Pour Abraham, il n’est pas question d’empêcher Lazare de profiter d’un bonheur enfin acquis après une vie de malheur en lui demandant de se rendre dans un « lieu de torture ». Abraham ajoute une autre raison à son refus : un grand abîme empêche la communication dans un sens comme dans l’autre.

Le riche ne se décourage pas, et adresse à Abraham une autre demande un peu moins égoïste : envoyer Lazare dans la maison de son père pour témoigner auprès de ses frères, afin que ces derniers ne subissent pas le même sort que lui. Abraham refuse encore une fois. Il n’est pas question d’empêcher Lazare de profiter du repos après une vie de souffrance en l’envoyant en mission dans la maison du riche. Mais surtout, comme tout juif, les frères de cet homme riche sont censés écouter Moïse et les prophètes. En fait, Abraham suggère au riche que s’il avait eu une écoute obéissante de la Loi et des prophètes pendant sa vie, il aurait pu se convertir, éviter son sort néfaste, et goûter lui aussi au bonheur dans l’au-delà.

« Ils ont Moïse et les Prophètes : qu’ils les écoutent ! » (Lc 16, 29)

Par ailleurs, nous savons que dans l’évangile de Luc, Jésus se présente indirectement comme un prophète.  Par exemple, au début de son ministère, dans la synagogue de Nazareth, il déclare « qu’un prophète n’est pas reçu dans sa patrie » (4, 24ss.). Ou encore, pendant sa montée vers Jérusalem, il déclare « qu’il ne convient pas qu’un prophète périsse en dehors de Jérusalem » (13, 33). Nous pourrions ajouter qu’à plusieurs endroits de l’évangile, Jésus parle du sort des prophètes qui ont été persécutés et tués (11, 47-48 ; 11, 50-51 ; 13, 33-34).
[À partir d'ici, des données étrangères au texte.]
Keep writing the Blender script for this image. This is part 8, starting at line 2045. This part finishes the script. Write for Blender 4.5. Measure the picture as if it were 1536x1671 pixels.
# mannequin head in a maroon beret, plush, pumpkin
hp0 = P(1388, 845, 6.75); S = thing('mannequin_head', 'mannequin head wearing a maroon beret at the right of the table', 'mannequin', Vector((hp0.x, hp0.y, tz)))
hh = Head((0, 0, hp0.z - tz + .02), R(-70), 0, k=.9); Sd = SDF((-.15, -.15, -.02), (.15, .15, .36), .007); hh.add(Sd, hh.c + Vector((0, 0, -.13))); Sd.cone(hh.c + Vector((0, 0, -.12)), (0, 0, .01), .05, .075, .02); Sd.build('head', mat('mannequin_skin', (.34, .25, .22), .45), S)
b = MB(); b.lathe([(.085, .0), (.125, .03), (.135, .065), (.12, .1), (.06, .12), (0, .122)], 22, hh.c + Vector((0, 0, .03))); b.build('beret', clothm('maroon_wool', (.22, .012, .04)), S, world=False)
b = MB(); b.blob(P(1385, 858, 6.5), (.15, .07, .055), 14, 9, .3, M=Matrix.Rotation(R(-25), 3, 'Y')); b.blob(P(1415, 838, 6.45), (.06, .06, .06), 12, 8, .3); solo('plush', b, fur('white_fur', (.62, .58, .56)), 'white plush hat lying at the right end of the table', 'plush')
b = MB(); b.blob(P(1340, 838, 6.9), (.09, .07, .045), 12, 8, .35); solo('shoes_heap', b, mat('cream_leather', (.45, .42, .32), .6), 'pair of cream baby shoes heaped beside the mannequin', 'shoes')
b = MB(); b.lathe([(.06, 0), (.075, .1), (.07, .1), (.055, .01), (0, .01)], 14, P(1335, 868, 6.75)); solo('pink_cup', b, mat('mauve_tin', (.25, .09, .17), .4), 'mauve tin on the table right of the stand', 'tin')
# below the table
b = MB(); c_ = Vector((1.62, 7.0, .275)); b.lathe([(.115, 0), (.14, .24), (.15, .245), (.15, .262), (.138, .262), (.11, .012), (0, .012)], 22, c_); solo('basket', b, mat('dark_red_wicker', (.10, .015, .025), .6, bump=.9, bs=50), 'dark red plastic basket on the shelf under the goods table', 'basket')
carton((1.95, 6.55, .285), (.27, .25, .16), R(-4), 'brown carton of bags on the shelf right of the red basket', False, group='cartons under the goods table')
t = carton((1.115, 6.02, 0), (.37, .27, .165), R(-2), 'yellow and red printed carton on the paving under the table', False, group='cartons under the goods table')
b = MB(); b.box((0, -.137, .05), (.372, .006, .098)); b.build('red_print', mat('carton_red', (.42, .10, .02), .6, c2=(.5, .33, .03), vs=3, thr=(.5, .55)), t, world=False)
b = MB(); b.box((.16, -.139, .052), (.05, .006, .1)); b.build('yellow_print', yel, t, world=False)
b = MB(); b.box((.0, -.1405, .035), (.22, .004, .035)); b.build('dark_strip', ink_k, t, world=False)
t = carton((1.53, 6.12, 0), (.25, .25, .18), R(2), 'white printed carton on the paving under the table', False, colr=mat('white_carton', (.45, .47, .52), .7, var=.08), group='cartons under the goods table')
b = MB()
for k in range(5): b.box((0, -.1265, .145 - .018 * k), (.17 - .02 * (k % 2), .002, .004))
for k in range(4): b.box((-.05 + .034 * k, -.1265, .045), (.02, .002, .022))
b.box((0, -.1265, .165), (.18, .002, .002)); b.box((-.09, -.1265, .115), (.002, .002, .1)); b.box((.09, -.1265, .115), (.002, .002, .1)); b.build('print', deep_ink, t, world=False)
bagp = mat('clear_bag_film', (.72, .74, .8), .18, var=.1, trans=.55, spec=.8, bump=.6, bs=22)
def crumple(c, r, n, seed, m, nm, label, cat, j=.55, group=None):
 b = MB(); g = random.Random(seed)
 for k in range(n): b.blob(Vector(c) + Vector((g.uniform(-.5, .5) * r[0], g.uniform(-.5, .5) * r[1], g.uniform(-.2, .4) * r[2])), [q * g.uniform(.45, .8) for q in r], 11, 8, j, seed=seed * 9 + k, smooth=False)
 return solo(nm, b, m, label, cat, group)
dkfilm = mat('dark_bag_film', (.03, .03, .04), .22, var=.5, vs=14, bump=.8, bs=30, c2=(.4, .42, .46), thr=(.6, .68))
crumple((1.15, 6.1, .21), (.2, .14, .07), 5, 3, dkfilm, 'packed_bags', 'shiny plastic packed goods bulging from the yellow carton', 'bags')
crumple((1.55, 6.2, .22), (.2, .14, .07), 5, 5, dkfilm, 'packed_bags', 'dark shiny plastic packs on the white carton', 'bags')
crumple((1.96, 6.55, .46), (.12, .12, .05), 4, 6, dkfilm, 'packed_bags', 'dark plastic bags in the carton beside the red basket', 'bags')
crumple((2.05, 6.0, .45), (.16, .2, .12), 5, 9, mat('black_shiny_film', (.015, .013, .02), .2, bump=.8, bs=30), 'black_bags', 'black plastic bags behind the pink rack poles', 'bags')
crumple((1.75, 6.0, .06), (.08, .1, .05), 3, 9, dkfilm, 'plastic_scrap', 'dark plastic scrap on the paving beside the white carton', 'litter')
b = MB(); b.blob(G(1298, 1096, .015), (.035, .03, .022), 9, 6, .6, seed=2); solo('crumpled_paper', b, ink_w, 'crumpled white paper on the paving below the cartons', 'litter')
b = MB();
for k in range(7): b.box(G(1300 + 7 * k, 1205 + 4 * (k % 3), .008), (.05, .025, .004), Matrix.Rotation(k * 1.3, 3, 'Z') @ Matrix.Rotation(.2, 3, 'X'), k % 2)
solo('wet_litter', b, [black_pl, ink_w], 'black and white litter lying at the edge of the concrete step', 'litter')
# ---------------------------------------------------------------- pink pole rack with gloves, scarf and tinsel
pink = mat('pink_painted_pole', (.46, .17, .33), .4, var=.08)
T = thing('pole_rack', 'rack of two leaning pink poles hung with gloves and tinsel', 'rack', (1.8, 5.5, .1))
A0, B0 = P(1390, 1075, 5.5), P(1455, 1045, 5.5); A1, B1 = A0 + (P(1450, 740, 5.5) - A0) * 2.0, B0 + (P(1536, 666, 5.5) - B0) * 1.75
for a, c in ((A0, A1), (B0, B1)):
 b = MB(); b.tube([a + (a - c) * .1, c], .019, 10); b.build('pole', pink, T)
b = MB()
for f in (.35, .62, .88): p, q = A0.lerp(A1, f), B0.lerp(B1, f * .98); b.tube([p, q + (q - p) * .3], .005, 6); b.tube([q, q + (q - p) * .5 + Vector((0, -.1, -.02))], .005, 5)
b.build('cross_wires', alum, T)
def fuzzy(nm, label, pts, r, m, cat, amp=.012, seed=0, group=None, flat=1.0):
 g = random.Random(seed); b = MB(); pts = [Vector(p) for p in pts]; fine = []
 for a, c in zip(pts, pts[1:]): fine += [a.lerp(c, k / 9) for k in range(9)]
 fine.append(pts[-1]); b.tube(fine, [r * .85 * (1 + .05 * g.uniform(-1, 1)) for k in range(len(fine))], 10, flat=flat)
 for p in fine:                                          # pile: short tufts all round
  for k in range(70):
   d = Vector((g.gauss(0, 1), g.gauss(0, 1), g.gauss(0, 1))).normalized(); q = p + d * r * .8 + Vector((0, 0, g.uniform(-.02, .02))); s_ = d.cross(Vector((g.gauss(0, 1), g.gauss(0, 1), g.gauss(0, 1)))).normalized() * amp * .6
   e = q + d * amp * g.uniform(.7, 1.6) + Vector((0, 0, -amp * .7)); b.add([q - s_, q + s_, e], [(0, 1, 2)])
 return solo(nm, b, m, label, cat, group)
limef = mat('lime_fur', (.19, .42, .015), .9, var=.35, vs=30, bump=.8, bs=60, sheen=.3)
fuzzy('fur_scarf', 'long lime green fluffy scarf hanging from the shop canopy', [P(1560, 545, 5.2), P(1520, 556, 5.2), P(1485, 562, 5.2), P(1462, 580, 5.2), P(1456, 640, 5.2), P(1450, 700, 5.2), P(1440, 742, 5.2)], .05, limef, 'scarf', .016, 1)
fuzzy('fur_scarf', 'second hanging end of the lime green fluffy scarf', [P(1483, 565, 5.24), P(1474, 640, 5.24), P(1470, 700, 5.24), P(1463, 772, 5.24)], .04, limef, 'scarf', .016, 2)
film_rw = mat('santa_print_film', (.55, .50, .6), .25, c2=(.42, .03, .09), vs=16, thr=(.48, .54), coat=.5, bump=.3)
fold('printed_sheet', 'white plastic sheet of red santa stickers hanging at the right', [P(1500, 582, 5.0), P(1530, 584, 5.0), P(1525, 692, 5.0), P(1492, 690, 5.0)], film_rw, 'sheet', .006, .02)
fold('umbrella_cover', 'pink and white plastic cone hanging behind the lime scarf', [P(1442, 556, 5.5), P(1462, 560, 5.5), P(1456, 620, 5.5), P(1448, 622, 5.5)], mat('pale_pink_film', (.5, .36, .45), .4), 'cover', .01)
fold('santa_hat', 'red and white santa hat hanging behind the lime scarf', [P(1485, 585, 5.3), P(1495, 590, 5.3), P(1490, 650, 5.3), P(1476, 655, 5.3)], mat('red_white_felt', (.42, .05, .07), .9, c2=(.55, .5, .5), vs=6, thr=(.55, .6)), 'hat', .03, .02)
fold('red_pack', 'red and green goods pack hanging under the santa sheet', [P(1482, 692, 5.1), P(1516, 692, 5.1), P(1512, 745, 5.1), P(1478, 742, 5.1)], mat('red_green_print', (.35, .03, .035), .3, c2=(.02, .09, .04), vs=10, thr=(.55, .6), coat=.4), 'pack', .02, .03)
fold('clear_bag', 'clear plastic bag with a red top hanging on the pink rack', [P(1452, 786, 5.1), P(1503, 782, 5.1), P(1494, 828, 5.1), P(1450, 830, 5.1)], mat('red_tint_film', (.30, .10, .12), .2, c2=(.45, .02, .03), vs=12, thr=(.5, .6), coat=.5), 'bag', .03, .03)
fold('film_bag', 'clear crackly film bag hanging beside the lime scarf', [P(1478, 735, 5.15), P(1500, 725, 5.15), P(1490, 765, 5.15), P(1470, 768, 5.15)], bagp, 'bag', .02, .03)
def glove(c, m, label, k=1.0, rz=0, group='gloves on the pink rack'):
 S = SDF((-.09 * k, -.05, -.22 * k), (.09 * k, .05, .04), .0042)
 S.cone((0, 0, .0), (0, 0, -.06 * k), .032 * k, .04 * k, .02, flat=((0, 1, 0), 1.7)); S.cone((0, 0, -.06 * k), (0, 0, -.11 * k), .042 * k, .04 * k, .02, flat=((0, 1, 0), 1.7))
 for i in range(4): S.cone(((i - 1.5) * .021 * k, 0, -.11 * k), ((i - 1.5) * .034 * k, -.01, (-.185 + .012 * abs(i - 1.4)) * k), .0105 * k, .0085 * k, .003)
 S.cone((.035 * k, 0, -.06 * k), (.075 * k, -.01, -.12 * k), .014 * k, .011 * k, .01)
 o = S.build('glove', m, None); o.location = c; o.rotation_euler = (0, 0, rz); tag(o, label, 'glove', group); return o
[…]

Cela nous permet de comprendre, que lorsque dans sa parabole, Jésus met dans la bouche d’Abraham une exhortation à écouter Moïse et les prophètes, c’est aussi une exhortation à l’écouter sa Parole, et notamment la parabole qu’il est en train de prononcer.

Alors que pouvons-nous retenir de cette parabole du pauvre Lazare et du riche ? Tout d’abord, nous avons vu que Lazare « avait été jeté » devant le portail du riche, et que le verbe « jeter » à la voie passive suggérait que sa situation misérable était quelque chose sur laquelle il n’avait pas eu de contrôle. Il m’arrive parfois d’entendre des gens dire au sujet de sans-abris qu’ils croisent dans la rue que « s’ils sont dans cette situation de misère, c’est parce qu’ils l’ont choisi ». Avec l’exemple de Lazare, Jésus nous rappelle que pour la plupart d’entre eux, la situation dans laquelle ils se trouvent n’est pas un choix. Ils subissent leur misère.

Ensuite, Jésus veut nous inciter à faire le choix du partage et de l’équité MAINTENANT, pendant que nous pouvons encore agir, avant qu’il ne soit trop tard. Jésus veut éviter que ses auditeurs plus aisés ne subissent un sort semblable à celui du riche au séjour des morts. Mais il veut aussi éviter à ses auditeurs plus pauvres, une vie comme celle de Lazare  ici-bas. Alors, lorsque cela nous est possible, « sans nous mettre dans la gêne, essayons de soulager » (cf. 2 Co 9, 13) la misère de nos frères et sœurs les plus pauvres.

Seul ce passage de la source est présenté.